人はつい目先の事に気をとられて、大切なことを見失うものです。
サッカーや野球観戦、花火見物に夢中になって、大切なものを無くしたり、事故にあったりなんて経験ありませんか。
そんな話を聞いていたら、古代にもありました。
吉田兼好の『徒然草』に
「我等が生死(しょうし)の到来、ただ今にもやあらむ。
それを忘れて、物見て日をくらす、おろかなることは、なほまさりたるものを」
(わたしたちはいつ死ぬかわからない。こうしている今すぐにでも死ぬかもしれないのだよ。それを忘れて、平気で見物してその日を過ごしている。考えてみると、私たちはあの人(坊さん)よりもずっと愚か者かもしれないよ)
吉田兼好が賀茂の競馬を見に行った時の話。
大勢の見物人が群がっていて見ることができずにいると、ある坊さんが木の上に登って見物を始めた。だが、坊さんは木にしがみついているうちに眠くなってしまったらしい。
時々落っこちそうになって目を覚まし、あわててしがみつく。
これを見ていた人たちは、「なんとも愚かな坊さんではないか。
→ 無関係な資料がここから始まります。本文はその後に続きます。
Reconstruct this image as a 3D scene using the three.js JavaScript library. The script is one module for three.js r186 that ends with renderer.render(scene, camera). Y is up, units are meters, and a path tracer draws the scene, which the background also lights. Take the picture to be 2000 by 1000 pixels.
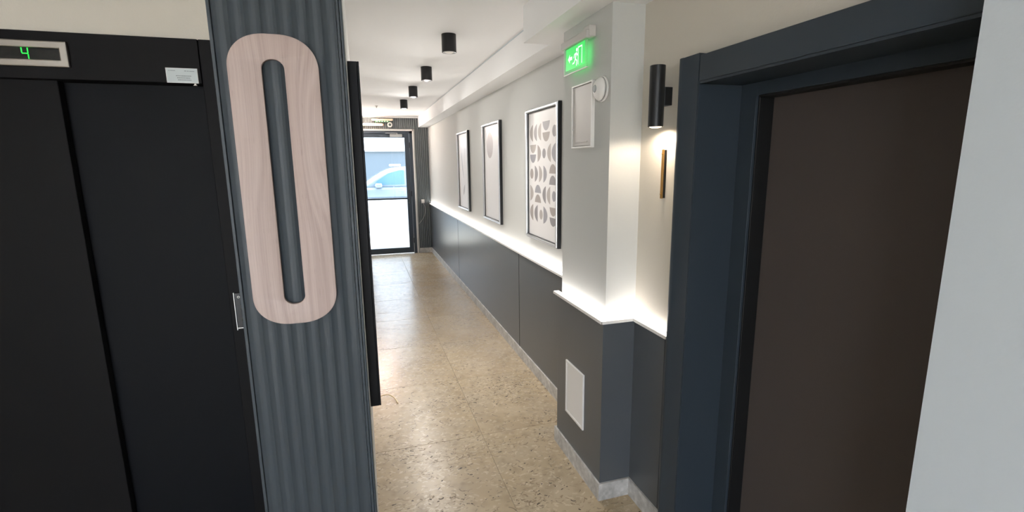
import * as THREE from 'three';
import { RoundedBoxGeometry } from 'three/addons/geometries/RoundedBoxGeometry.js';
import { mergeGeometries, toCreasedNormals } from 'three/addons/utils/BufferGeometryUtils.js';
import { RectAreaLightUniformsLib } from 'three/addons/lights/RectAreaLightUniformsLib.js';

// ---------------------------------------------------------------- camera, sky, sun, exposure
const scene = new THREE.Scene();
const camera = new THREE.PerspectiveCamera(54.92, 2, 0.02, 200);
camera.position.set(0, 1.7, 0);
camera.up.set(0.06504, 0.9826, -0.17397);
camera.lookAt(0.28514, 1.7 - 0.185375, -0.94039);
camera.updateMatrixWorld();
scene.add(camera);

const SKY = 5.5, SUN = 17, EXPOSURE = 1.8;
const LED = 17, SCONCE = 0.25, SPOT = 3.1, TUBE = 480;
{
  // hazy bright sky, the same all the way round, slightly bluer towards the zenith
  const w = 256, h = 128, d = new Float32Array(w * h * 4);
  for (let j = 0; j < h; j++) for (let i = 0; i < w; i++) {
    const up = Math.max(0, (j + 0.5) / h * 2 - 1), k = (j * w + i) * 4;
    const c = 0.10 * Math.sin(i / w * Math.PI * 8 + 3 * up) * Math.sin(up * 9 + 1) * up;
    d[k] = 0.90 - 0.22 * up + c; d[k + 1] = 0.97 - 0.14 * up + c * 0.8; d[k + 2] = 1.08 - 0.04 * up + c * 0.4; d[k + 3] = 1;
  }
  const t = new THREE.DataTexture(d, w, h, THREE.RGBAFormat, THREE.FloatType);
  t.mapping = THREE.EquirectangularReflectionMapping; t.magFilter = THREE.LinearFilter; t.wrapS = THREE.RepeatWrapping; t.needsUpdate = true;
  scene.background = t; scene.backgroundIntensity = SKY;
}
const sun = new THREE.DirectionalLight(0xfff3e0, SUN);
sun.position.set(14, 18, -19); sun.target.position.set(0, 0, -14);
sun.castShadow = true; sun.shadow.mapSize.set(2048, 2048);
Object.assign(sun.shadow.camera, { left: -16, right: 16, top: 16, bottom: -16, near: 1, far: 60 });
scene.add(sun, sun.target);
RectAreaLightUniformsLib.init();

const renderer = new THREE.WebGLRenderer({ antialias: true });
renderer.toneMapping = THREE.LinearToneMapping;
renderer.toneMappingExposure = EXPOSURE;
renderer.shadowMap.enabled = true;

// ---------------------------------------------------------------- helpers
let seed = 20240611;
const rnd = () => { seed = (seed * 1664525 + 1013904223) >>> 0; return seed / 4294967296; };
const used = {};
function numbered(n) { const k = used[n] = (used[n] ?? -1) + 1; return k ? n + '_' + String(k).padStart(3, '0') : n; }
function sh(o) { o.traverse(m => { if (m.isMesh) { m.castShadow = true; m.receiveShadow = true; } }); return o; }
function tag(o, label, category, group, kind) {
  o.userData = { label, category };
  if (group) o.userData.group = group;
  if (kind) o.userData.kind = kind;
  return o;
}
function thing(name, label, category, [x, y, z] = [0, 0, 0], group, kind) {
  const o = new THREE.Group(); o.name = numbered(name); o.position.set(x, y, z); scene.add(o);
  return tag(o, label, category, group, kind);
}
function mesh(name, geo, mat, parent, label) {
  const g = Array.isArray(geo) ? mergeGeometries(geo.map(q => { const r = q.index ? q.toNonIndexed() : q; for (const a of Object.keys(r.attributes)) if (!['position', 'normal', 'uv'].includes(a)) r.deleteAttribute(a); return r; })) : geo;
  const m = new THREE.Mesh(g, mat); m.castShadow = m.receiveShadow = true;
  m.name = parent ? name : numbered(name);
  if (label) m.userData.label = label;
  (parent ?? scene).add(m); return m;
}
// a box between two corners, uv in metres
function box(x0, y0, z0, x1, y1, z1, r = 0) {
  const a = Math.abs(x1 - x0), b = Math.abs(y1 - y0), c = Math.abs(z1 - z0);
  const g = r ? new RoundedBoxGeometry(a, b, c, 2, Math.min(r, a / 2.01, b / 2.01, c / 2.01)) : new THREE.BoxGeometry(a, b, c);
  g.translate((x0 + x1) / 2, (y0 + y1) / 2, (z0 + z1) / 2);
  return metricUV(g);
}
function metricUV(g) {
  const p = g.attributes.position, n = g.attributes.normal, uv = new Float32Array(p.count * 2);
  for (let i = 0; i < p.count; i++) {
    const ax = Math.abs(n.getX(i)), ay = Math.abs(n.getY(i)), az = Math.abs(n.getZ(i));
    if (ax >= ay && ax >= az) { uv[2 * i] = p.getZ(i); uv[2 * i + 1] = p.getY(i); }
    else if (ay >= az) { uv[2 * i] = p.getX(i); uv[2 * i + 1] = p.getZ(i); }
    else { uv[2 * i] = p.getX(i); uv[2 * i + 1] = p.getY(i); }
  }
  g.setAttribute('uv', new THREE.BufferAttribute(uv, 2)); return g;
}
function cyl(r0, r1, h, seg = 32, open = false) { return new THREE.CylinderGeometry(r0, r1, h, seg, 1, open); }
const lathe = (pts, seg = 40) => new THREE.LatheGeometry(pts.map(p => new THREE.Vector2(p[0], p[1])), seg);
function tube(pts, r, seg = 24) { return new THREE.TubeGeometry(new THREE.CatmullRomCurve3(pts.map(p => new THREE.Vector3(...p))), seg, r, 8); }
// flat ring frame (outer rect minus inner rect), bevelled, front towards +z of the shape's plane
function rectPath(T, x0, y0, x1, y1) { const s = new T(); s.moveTo(x0, y0); s.lineTo(x1, y0); s.lineTo(x1, y1); s.lineTo(x0, y1); s.closePath(); return s; }
function ring(x0, y0, x1, y1, t, depth, bevel = 0) {
  const s = rectPath(THREE.Shape, x0, y0, x1, y1); s.holes.push(rectPath(THREE.Path, x0 + t, y0 + t, x1 - t, y1 - t));
  return new THREE.ExtrudeGeometry(s, { depth, bevelEnabled: bevel > 0, bevelSize: bevel, bevelThickness: bevel, bevelOffset: -bevel, bevelSegments: 2 });
}
// turn geometry drawn in xy (front +z) so that its front looks to -x: x -> z, z -> -x
const faceLeft = g => g.rotateY(-Math.PI / 2);

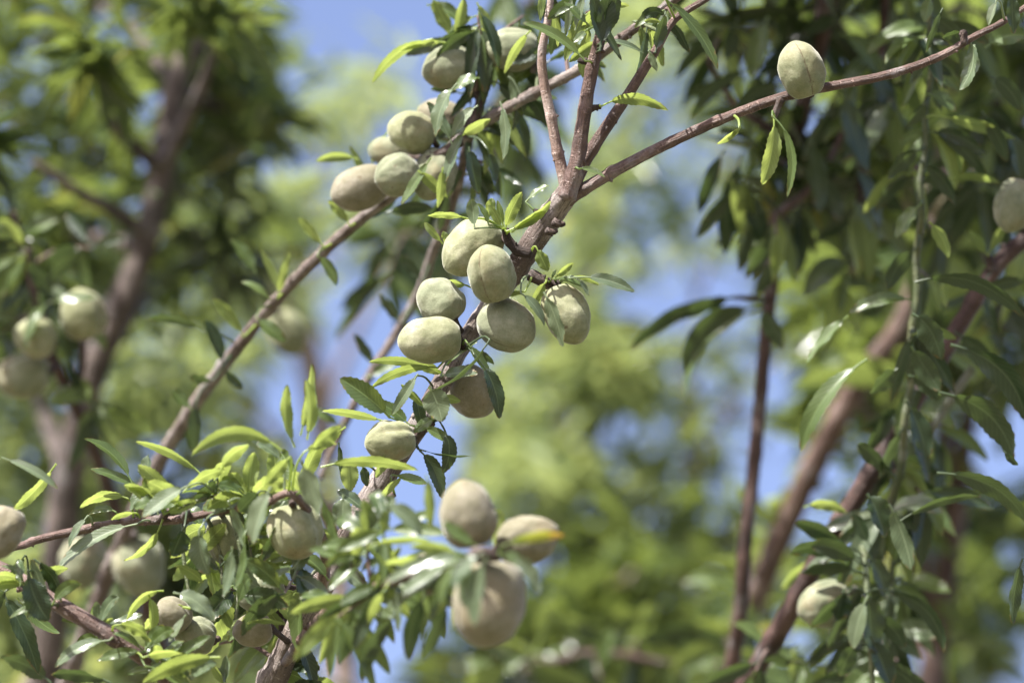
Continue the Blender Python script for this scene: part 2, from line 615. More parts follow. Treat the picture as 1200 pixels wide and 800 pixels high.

あんな危ない枝の上で、よくまあ平気で寝ていられるものだ」と笑っていた。
それを見た吉田兼好の言葉でした。
これは、何かに夢中になっている時こそ、頭を冷やして回りを見渡して、別の角度からも見直すことが必用だ、そうすれば、つい見落としていた大事な事に気づくからとの教えです。
僕はこれを読んで、東京オリンピックのエンブレムや、国立競技場等の件が浮かんで来ました。
浮かれ過ぎて、大切な事を見過ごしてしまったのではないかと。
目先の事に有頂天になる前に、冷静な目をもつ人になりたいものです。
僕はあの坊さんが自分見ているようで、好きですけどね。